◆ Exercise ◆
Starting at the first line of the listing below, repeat each line exactly until the line containing "def wz(py,d): return CAMZ-(py-HOR)/F*d", which you include. Leave out pictures.

__________

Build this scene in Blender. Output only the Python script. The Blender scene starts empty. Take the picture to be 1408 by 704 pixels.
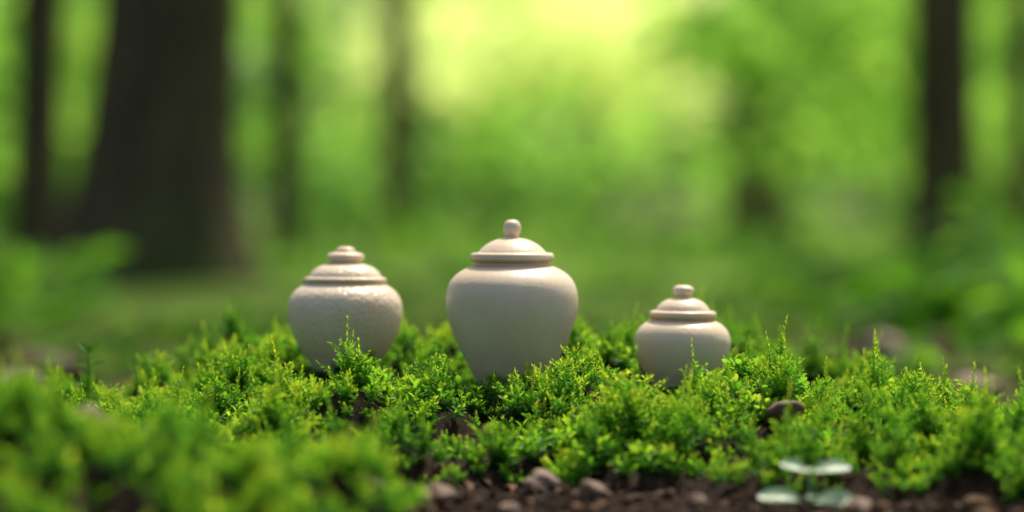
import bpy, math, random
import numpy as np
from mathutils import Vector, Matrix, Euler
rng=np.random.default_rng(7); random.seed(7)
scene=bpy.context.scene
F=3324.0; CAMY=-1.83; CAMZ=0.20; HOR=300.0
def wx(px,d): return (px-704)/F*d
def wz(py,d): return CAMZ-(py-HOR)/F*d

# ---------------------------------------------------------------- helpers
def link(ob,parent=None):
    scene.collection.objects.link(ob)
    if parent: ob.parent=parent
    return ob
def np_mesh(name,verts,loops,sizes,smooth=True,mat=None):
    me=bpy.data.meshes.new(name)
    verts=np.asarray(verts,dtype=np.float32).reshape(-1,3)
    loops=np.asarray(loops,dtype=np.int32).ravel(); sizes=np.asarray(sizes,dtype=np.int32).ravel()
    me.vertices.add(len(verts)); me.vertices.foreach_set('co',verts.ravel())
    me.loops.add(len(loops)); me.loops.foreach_set('vertex_index',loops)
    st=np.concatenate([[0],np.cumsum(sizes)[:-1]]).astype(np.int32)
    me.polygons.add(len(sizes)); me.polygons.foreach_set('loop_start',st); me.polygons.foreach_set('loop_total',sizes)
    me.update(calc_edges=True); me.validate()
    me.polygons.foreach_set('use_smooth',np.full(len(me.polygons),smooth))
    if mat: me.materials.append(mat)
    return me
def unit(v): return v/(np.linalg.norm(v,axis=-1,keepdims=True)+1e-9)
LT=np.array([0,.35,.72,1,.72,.35,.35,.72]); LS=np.array([0,-.40,-.46,0,.46,.40,0,0]); LF=np.array([0,1,1,.3,1,1,0,0])
LP=np.array([0,5,6, 0,6,1, 6,5,4,7, 1,6,7,2, 7,4,3, 2,7,3]); LZ=np.array([3,3,4,4,3,3])
def leaf_geo(p,d,n,L,W,curve=0.2,fold=0.16):
    p=np.asarray(p);d=unit(np.asarray(d));s=unit(np.cross(d,n));n=np.cross(s,d)
    L=np.broadcast_to(L,(len(p),))[:,None,None]; W=np.broadcast_to(W,(len(p),))[:,None,None]
    t=LT[None,:,None]
    v=p[:,None,:]+d[:,None,:]*t*L+s[:,None,:]*LS[None,:,None]*W+n[:,None,:]*(LF[None,:,None]*W*fold-curve*t*t*L)
    N=len(p)
    lo=(LP[None,:]+8*np.arange(N)[:,None]).ravel()
    return v.reshape(-1,3),lo,np.tile(LZ,N)
def quad_geo(p,d,n,L,W):
    d=unit(d);s=unit(np.cross(d,n));L=L[:,None];W=W[:,None]
    v=np.stack([p-d*L*.5,p+s*W*.5,p+d*L*.5,p-s*W*.5],1)
    N=len(p); return v.reshape(-1,3),np.arange(4*N),np.full(N,4)
def cat(gs):
    vs=[];ls=[];zs=[];o=0
    for v,l,z in gs:
        vs.append(v);ls.append(np.asarray(l)+o);zs.append(z);o+=len(v)
    return np.concatenate(vs),np.concatenate(ls),np.concatenate(zs)
def rand_dir(n):
    return unit(rng.normal(size=(n,3)))
EL=math.radians(62); AZ=math.radians(28)
sdir=Vector((math.sin(AZ)*math.cos(EL),math.cos(AZ)*math.cos(EL),math.sin(EL)))

# ---------------------------------------------------------------- materials
def newmat(name):
    m=bpy.data.materials.new(name); m.use_nodes=True; nt=m.node_tree; nt.nodes.clear()
    o=nt.nodes.new('ShaderNodeOutputMaterial'); return m,nt,o
def ramp(nt,fac,cols):
    r=nt.nodes.new('ShaderNodeValToRGB'); e=r.color_ramp.elements
    while len(e)<len(cols): e.new(.5)
    for i,(p,c) in enumerate(cols): e[i].position=p; e[i].color=(*c,1)
    nt.links.new(fac,r.inputs[0]); return r.outputs[0]
def noise(nt,scale,detail=4,rough=.6,vec=None):
    n=nt.nodes.new('ShaderNodeTexNoise'); n.inputs['Scale'].default_value=scale; n.inputs['Detail'].default_value=detail; n.inputs['Roughness'].default_value=rough
    if vec is not None: nt.links.new(vec,n.inputs['Vector'])
    return n.outputs[0]
def math_n(nt,op,a,b,clamp=False):
    m=nt.nodes.new('ShaderNodeMath'); m.operation=op; m.use_clamp=clamp
    for i,x in enumerate((a,b)):
        if isinstance(x,(int,float)): m.inputs[i].default_value=x
        else: nt.links.new(x,m.inputs[i])
    return m.outputs[0]
def leaf_mat(name,cols,tcols,trans=.5,nscale=3.0,rough=.45,spec=.3,inst=False):
    m,nt,o=newmat(name)
    geo=nt.nodes.new('ShaderNodeNewGeometry'); oi=nt.nodes.new('ShaderNodeObjectInfo')
    nz=noise(nt,nscale,3,.6,geo.outputs['Position'])
    f=math_n(nt,'MULTIPLY',nz,.9)
    f=math_n(nt,'ADD',f,math_n(nt,'MULTIPLY',geo.outputs['Random Per Island'],.2 if inst else .45))
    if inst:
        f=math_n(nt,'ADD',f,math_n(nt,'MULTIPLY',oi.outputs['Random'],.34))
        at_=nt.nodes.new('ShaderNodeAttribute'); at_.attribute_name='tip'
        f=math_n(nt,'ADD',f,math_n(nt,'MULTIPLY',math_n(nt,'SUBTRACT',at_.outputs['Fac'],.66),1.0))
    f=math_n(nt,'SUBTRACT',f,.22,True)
    c1=ramp(nt,f,cols); c2=ramp(nt,f,tcols)
    p=nt.nodes.new('ShaderNodeBsdfPrincipled'); p.inputs['Roughness'].default_value=rough
    p.inputs['Specular IOR Level'].default_value=spec
    nt.links.new(c1,p.inputs['Base Color'])
    t=nt.nodes.new('ShaderNodeBsdfTranslucent'); nt.links.new(c2,t.inputs['Color'])
    mx=nt.nodes.new('ShaderNodeMixShader'); mx.inputs[0].default_value=trans
    nt.links.new(p.outputs[0],mx.inputs[1]); nt.links.new(t.outputs[0],mx.inputs[2]); nt.links.new(mx.outputs[0],o.inputs[0])
    return m
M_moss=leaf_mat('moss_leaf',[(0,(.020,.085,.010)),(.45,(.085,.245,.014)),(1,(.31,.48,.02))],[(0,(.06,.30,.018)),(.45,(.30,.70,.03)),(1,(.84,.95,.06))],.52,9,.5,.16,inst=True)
M_under=leaf_mat('undergrowth_leaf',[(0,(.03,.10,.01)),(.5,(.08,.20,.015)),(1,(.16,.28,.02))],[(0,(.10,.36,.02)),(.5,(.28,.65,.03)),(1,(.52,.82,.05))],.5,2.5,.6,.12)
M_far=leaf_mat('forest_leaf',[(0,(.06,.14,.025)),(.5,(.11,.21,.035)),(1,(.19,.28,.05))],[(0,(.20,.52,.07)),(.5,(.42,.78,.10)),(1,(.78,.98,.16))],.65,.35,.7,.1)
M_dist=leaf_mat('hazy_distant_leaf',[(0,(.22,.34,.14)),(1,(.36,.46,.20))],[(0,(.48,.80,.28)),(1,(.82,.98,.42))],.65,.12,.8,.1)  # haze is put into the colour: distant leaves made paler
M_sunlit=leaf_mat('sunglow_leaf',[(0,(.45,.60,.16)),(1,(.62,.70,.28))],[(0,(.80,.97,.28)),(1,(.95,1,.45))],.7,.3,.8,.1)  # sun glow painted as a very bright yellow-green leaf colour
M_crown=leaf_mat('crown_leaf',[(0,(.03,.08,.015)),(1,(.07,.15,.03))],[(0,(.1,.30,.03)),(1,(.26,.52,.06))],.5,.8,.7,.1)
M_seed=leaf_mat('seedling_leaf',[(0,(.26,.42,.24)),(1,(.42,.56,.36))],[(0,(.3,.5,.18)),(1,(.4,.6,.25))],.3,20,.35,.4)
def bark_mat(name,g):
    m,nt,o=newmat(name); tc=nt.nodes.new('ShaderNodeTexCoord'); mp=nt.nodes.new('ShaderNodeMapping')
    mp.inputs['Scale'].default_value=(14,14,2.2); nt.links.new(tc.outputs['Object'],mp.inputs[0])
    n=noise(nt,1.6,8,.65,mp.outputs[0]); c=ramp(nt,n,[(.3,(.022*g,.017*g,.011*g)),(.6,(.095*g,.068*g,.042*g)),(.8,(.17*g,.13*g,.08*g))])
    n2=noise(nt,1.1,4,.5,tc.outputs['Object'])
    mix=nt.nodes.new('ShaderNodeMixRGB'); nt.links.new(math_n(nt,'MULTIPLY',math_n(nt,'SUBTRACT',n2,.46,True),3,True),mix.inputs[0]); nt.links.new(c,mix.inputs[1]); mix.inputs[2].default_value=(.06*g,.09*g,.02*g,1)
    p=nt.nodes.new('ShaderNodeBsdfPrincipled'); p.inputs['Roughness'].default_value=.95; p.inputs['Specular IOR Level'].default_value=.15
    nt.links.new(mix.outputs[0],p.inputs['Base Color'])
    b=nt.nodes.new('ShaderNodeBump'); b.inputs['Strength'].default_value=.8; b.inputs['Distance'].default_value=.03; nt.links.new(n,b.inputs['Height']); nt.links.new(b.outputs[0],p.inputs['Normal'])
    nt.links.new(p.outputs[0],o.inputs[0]); return m
M_bark=bark_mat('bark',1.4); M_bark2=bark_mat('hazy_bark',2.3)  # second bark is paler, haze put into its colour for farther trunks
def solid_mat(name,cols,scale,rough=.9,bump=.4,dist=.004,spec=.2,bscale=None):
    m,nt,o=newmat(name); tc=nt.nodes.new('ShaderNodeTexCoord')
    n=noise(nt,scale,7,.65,tc.outputs['Object']); c=ramp(nt,n,cols)
    p=nt.nodes.new('ShaderNodeBsdfPrincipled'); p.inputs['Roughness'].default_value=rough; p.inputs['Specular IOR Level'].default_value=spec
    nt.links.new(c,p.inputs['Base Color'])
    n2=noise(nt,bscale or scale*2,6,.65,tc.outputs['Object'])
    b=nt.nodes.new('ShaderNodeBump'); b.inputs['Strength'].default_value=bump; b.inputs['Distance'].default_value=dist; nt.links.new(n2,b.inputs['Height']); nt.links.new(b.outputs[0],p.inputs['Normal'])
    nt.links.new(p.outputs[0],o.inputs[0]); return m
M_stone=solid_mat('stone',[(.3,(.14,.095,.065)),(.55,(.27,.19,.14)),(.8,(.40,.31,.24))],45,.75,.5,.003,.35)
M_stone2=solid_mat('brown_stone',[(.3,(.06,.03,.018)),(.6,(.18,.10,.06)),(.8,(.27,.17,.11))],60,.6,.6,.003,.4)
M_litter=solid_mat('dead_leaf',[(.3,(.05,.025,.012)),(.55,(.13,.07,.035)),(.8,(.26,.16,.09))],7,.8,.3,.002)
M_twig=solid_mat('twig',[(.3,(.025,.014,.008)),(.8,(.09,.055,.03))],60,.9,.5,.001)
M_gold=solid_mat('raw_clay_band',[(.3,(.44,.29,.11)),(.7,(.64,.45,.2))],80,.42,.2,.0004,.5)
def ceramic(name,seed,crack):
    m,nt,o=newmat(name); tc=nt.nodes.new('ShaderNodeTexCoord'); mp=nt.nodes.new('ShaderNodeMapping'); mp.inputs['Location'].default_value=(seed,seed*2,seed*3); nt.links.new(tc.outputs['Object'],mp.inputs[0]); v=mp.outputs[0]
    n=noise(nt,24,5,.6,v); c=ramp(nt,n,[(.25,(.80,.61,.41)),(.55,(.88,.71,.51)),(.8,(.91,.77,.58))])
    sp=noise(nt,380,3,.6,v); spk=ramp(nt,sp,[(.66,(1,1,1)),(.76,(.74,.66,.55))])
    mul=nt.nodes.new('ShaderNodeMixRGB'); mul.blend_type='MULTIPLY'; mul.inputs[0].default_value=.5; nt.links.new(c,mul.inputs[1]); nt.links.new(spk,mul.inputs[2])
    p=nt.nodes.new('ShaderNodeBsdfPrincipled'); p.inputs['Roughness'].default_value=.34; p.inputs['Specular IOR Level'].default_value=.45
    nt.links.new(mul.outputs[0],p.inputs['Base Color'])
    fine=noise(nt,350,5,.6,v); mid=noise(nt,60,4,.6,v)
    h=math_n(nt,'ADD',math_n(nt,'MULTIPLY',fine,.5),math_n(nt,'MULTIPLY',mid,.8))
    if crack>0:
        vo=nt.nodes.new('ShaderNodeTexVoronoi'); vo.feature='DISTANCE_TO_EDGE'; vo.inputs['Scale'].default_value=170; nt.links.new(v,vo.inputs['Vector'])
        h=math_n(nt,'ADD',h,math_n(nt,'MULTIPLY',math_n(nt,'MULTIPLY',vo.outputs['Distance'],6,True),crack))
    b=nt.nodes.new('ShaderNodeBump'); b.inputs['Strength'].default_value=.55; b.inputs['Distance'].default_value=.0008; nt.links.new(h,b.inputs['Height']); nt.links.new(b.outputs[0],p.inputs['Normal'])
    nt.links.new(p.outputs[0],o.inputs[0]); return m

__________

◆ Exercise solution ◆
Build this scene in Blender. Output only the Python script. The Blender scene starts empty. Take the picture to be 1408 by 704 pixels.
import bpy, math, random
import numpy as np
from mathutils import Vector, Matrix, Euler
rng=np.random.default_rng(7); random.seed(7)
scene=bpy.context.scene
F=3324.0; CAMY=-1.83; CAMZ=0.20; HOR=300.0
def wx(px,d): return (px-704)/F*d
def wz(py,d): return CAMZ-(py-HOR)/F*d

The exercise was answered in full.